To know me in real life is to know someone who doesn't talk very much at all, who keeps to herself and mostly just listens to other people and doesn't offer advice or information unless prompted. So my reputation in real life is that of a quiet person who easily shares smiles in the grocery store with strangers, but does not strike up a conversation (even with neighbors and friends).

But my online reputation is slightly more extroverted, simple because I love to ramble on in writing. I live to write. And so strangely enough, it seems that I reveal much more about myself as an online persona than face-to-face. So is my online reputation actually a more in-depth revelation of my personality? Is this true for others as well? Perhaps.

I really like the reputation-building abilities of our new group for SAHP, where one can see every single thing one person has ever posted, and where the managers can see members' IP addresses, and so know if someone is trying to use an alternate identity to post something they wouldn't "normally" post, or in order to be malicious in some way that would require a fake ID. And I really like the reputation-building abilities in the Yahoo! Answers question and answer format site.

And although these types of sites still expect everyone to use a made-up nickname, you are still building a reputation, whether it is the only ID you ever use, or whether you use multiple IDs, you become known to those who frequent the sites.

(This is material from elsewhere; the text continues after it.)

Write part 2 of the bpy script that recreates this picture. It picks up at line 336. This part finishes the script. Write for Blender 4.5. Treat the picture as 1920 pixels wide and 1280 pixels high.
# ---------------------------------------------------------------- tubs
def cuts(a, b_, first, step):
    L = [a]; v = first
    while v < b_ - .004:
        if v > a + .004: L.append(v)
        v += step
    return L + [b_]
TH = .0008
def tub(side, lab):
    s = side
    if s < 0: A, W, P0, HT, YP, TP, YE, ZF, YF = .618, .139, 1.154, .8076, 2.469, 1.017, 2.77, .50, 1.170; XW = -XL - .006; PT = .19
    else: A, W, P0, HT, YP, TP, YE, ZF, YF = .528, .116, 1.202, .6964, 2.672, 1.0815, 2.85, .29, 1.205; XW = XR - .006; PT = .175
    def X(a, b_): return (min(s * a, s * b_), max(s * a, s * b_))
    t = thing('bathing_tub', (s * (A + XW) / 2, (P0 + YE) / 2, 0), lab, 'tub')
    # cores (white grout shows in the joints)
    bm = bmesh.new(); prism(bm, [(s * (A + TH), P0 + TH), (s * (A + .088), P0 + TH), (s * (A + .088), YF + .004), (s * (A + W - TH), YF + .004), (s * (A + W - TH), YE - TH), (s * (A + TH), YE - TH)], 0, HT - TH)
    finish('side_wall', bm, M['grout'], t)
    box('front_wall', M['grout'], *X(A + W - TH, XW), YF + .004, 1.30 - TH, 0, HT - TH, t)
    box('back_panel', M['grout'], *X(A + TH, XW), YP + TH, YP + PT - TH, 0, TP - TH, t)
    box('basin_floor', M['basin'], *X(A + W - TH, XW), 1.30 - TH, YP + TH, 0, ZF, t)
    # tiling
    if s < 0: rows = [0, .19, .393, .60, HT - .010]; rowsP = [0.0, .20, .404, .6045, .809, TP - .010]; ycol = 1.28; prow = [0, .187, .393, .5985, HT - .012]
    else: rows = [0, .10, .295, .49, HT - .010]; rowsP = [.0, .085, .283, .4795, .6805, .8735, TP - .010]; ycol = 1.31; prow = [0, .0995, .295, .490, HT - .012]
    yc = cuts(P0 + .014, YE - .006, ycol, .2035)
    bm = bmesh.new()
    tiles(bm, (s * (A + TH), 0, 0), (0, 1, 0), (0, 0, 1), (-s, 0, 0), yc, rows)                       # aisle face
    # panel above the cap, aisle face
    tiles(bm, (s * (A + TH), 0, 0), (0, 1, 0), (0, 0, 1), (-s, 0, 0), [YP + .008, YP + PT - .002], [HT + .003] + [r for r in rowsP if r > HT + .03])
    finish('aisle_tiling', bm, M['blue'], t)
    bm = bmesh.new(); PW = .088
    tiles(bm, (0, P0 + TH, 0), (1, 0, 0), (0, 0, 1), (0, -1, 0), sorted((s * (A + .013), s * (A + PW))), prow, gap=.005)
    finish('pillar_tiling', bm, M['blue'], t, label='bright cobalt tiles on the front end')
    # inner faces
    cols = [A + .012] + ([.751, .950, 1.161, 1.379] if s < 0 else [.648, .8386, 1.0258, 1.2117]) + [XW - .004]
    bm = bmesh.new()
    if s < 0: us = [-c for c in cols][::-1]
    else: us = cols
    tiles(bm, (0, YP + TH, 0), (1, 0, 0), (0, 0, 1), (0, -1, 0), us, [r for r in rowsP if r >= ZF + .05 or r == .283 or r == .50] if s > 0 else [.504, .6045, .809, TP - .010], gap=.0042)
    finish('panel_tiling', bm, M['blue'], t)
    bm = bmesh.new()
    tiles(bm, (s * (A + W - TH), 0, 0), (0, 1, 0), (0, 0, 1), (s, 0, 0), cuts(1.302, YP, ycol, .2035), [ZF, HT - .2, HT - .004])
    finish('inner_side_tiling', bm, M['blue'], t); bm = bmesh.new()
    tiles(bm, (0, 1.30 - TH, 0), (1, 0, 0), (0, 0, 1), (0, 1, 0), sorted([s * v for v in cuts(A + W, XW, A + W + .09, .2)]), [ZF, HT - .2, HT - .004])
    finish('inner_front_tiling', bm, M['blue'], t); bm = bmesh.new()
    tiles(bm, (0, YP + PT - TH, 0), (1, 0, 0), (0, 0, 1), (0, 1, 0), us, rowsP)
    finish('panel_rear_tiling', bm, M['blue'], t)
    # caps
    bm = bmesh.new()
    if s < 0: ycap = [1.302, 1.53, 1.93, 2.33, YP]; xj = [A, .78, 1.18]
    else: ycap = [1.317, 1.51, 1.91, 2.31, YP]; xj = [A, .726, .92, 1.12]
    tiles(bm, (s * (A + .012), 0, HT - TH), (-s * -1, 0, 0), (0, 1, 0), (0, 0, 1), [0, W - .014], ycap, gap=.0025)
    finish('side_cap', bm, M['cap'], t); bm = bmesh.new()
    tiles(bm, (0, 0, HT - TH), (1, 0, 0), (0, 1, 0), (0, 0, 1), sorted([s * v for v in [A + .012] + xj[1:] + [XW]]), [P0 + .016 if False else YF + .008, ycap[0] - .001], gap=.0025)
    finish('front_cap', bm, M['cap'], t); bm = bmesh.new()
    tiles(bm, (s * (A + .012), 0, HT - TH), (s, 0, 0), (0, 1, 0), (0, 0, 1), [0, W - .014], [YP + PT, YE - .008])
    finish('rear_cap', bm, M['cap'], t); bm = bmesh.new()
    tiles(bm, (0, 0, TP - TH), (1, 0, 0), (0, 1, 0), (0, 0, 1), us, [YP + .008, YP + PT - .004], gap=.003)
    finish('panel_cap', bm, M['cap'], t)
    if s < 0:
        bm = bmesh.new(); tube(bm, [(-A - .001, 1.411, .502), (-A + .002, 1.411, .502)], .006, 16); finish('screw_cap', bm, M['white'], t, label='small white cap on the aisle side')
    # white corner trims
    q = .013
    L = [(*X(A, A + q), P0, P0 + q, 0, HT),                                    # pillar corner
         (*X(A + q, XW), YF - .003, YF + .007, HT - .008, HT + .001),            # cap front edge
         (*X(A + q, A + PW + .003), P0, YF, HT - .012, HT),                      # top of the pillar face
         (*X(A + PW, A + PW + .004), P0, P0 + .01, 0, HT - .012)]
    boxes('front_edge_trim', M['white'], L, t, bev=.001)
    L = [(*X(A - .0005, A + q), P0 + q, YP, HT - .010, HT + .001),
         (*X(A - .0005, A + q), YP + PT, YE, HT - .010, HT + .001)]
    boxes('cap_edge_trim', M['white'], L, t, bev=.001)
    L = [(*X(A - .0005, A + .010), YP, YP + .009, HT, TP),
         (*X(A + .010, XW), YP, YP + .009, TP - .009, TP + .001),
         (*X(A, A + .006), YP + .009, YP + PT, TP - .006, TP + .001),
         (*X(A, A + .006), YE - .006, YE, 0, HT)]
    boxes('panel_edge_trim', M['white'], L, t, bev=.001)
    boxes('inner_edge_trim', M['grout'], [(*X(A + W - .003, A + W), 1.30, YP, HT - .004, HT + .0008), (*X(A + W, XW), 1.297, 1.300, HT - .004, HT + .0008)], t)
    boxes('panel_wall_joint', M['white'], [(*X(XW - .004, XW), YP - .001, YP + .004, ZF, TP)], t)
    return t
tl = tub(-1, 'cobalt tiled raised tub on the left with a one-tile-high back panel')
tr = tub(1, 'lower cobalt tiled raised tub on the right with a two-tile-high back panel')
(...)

I absolutely think a person's reputation online is a direct reflection of who they really are. I think the cyber bullies of the world are actually revealing much more about their true self than they are able to successfully hide. Deceptive attempts eventually reveal themselves, as though the lies desire to be brought to light. Once a person embraces their online identity, they begin to establish a reputation that mirrors their life.



How will the internet settle out when we're all more blasé about it all? Fifty years from now, will people bank more on their personal reputations and use their real name all the time, depending on their own past history to speak for them? Or will nicknames and multiple personalities still abound? Rampant anonymity has a way of biting those in the butt who abuse it, and their "anonymous" pranks can be traced back to them when it turns criminal. Bullies and other generally evil mean people - such as the three idiots mentioned above who purposefully sought to hurt a girl's feelings and thus drove her to suicide - are found out in the end and are now known as the wicked evil hate-mongers that they are - they get what's coming to them, as always, even if it's only in their own personal misery evil people do suffer for their deeds. Conversely, persons of honest reputation gain honor and respect. Where is the benefit in anonymity for the honest man? (disclaimer: yes, there is real danger out there, although it is rare it is very real and it can be deadly)

We gain such a sense of false bravado when we type away in our homes and offices, hidden behind the monitor, behind a nickname. Forums can beget flame wars, words get out of hand quickly when, if these conversations were held in a real-life crowd with bodies and faces all around, many would never dare speaking to the other person(s) with the rudeness that is commonplace online. But instead, someone who would have only whispered private thoughts and feelings to one person ends up telling an entire audience, as though standing on a stage with a microphone, and in turn gets responses from some of the most inappropriate sources.

When will we all become more consciously aware of the giant audience standing around looking at us?


Oh great. Now I'm paranoid again. Um. Someone else take this microphone now, k? Thx.